GAO calls for improved spectrum use
Auditors recommended that federal agencies learn more about technologies for airwave efficiency.
The General Accounting Office wants agencies to do a better job of managing their airwaves.
In a report released this week, GAO recommended that the National Telecommunications and Information Administration and the Federal Communications Commission learn more about spectrum problems that agencies face and technologies that could improve airwave efficiency. Auditors also told NTIA, which manages the spectrum, to take actions that encourage agencies to use it more efficiently. Their report, issued in May, is titled "Spectrum Management: Better Knowledge Needed to Take Advantage of Technologies that May Improve Spectrum Efficiency."
The radio spectrum that once seemed unlimited faces increased demands because of wireless phones and networks, and Global Positioning System receivers, GAO officials said. But agencies mostly invest in technologies for spectrum efficiency for specific mission requirements rather than improved spectrum management, they said.
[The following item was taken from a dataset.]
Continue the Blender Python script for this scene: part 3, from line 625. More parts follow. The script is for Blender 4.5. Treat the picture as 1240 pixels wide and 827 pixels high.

For instance, because of space constraints, officials the Defense Department, Federal Aviation Administration and NASA invested in technologies that increase information throughput using smaller segments of their available spectrum, the GAO report stated.
Agencies could use software-defined cognitive radios that sense unused frequencies, called white spaces. They could also use these radios to operate in spectrum areas currently occupied without creating interference, known as gray spaces, GAO said.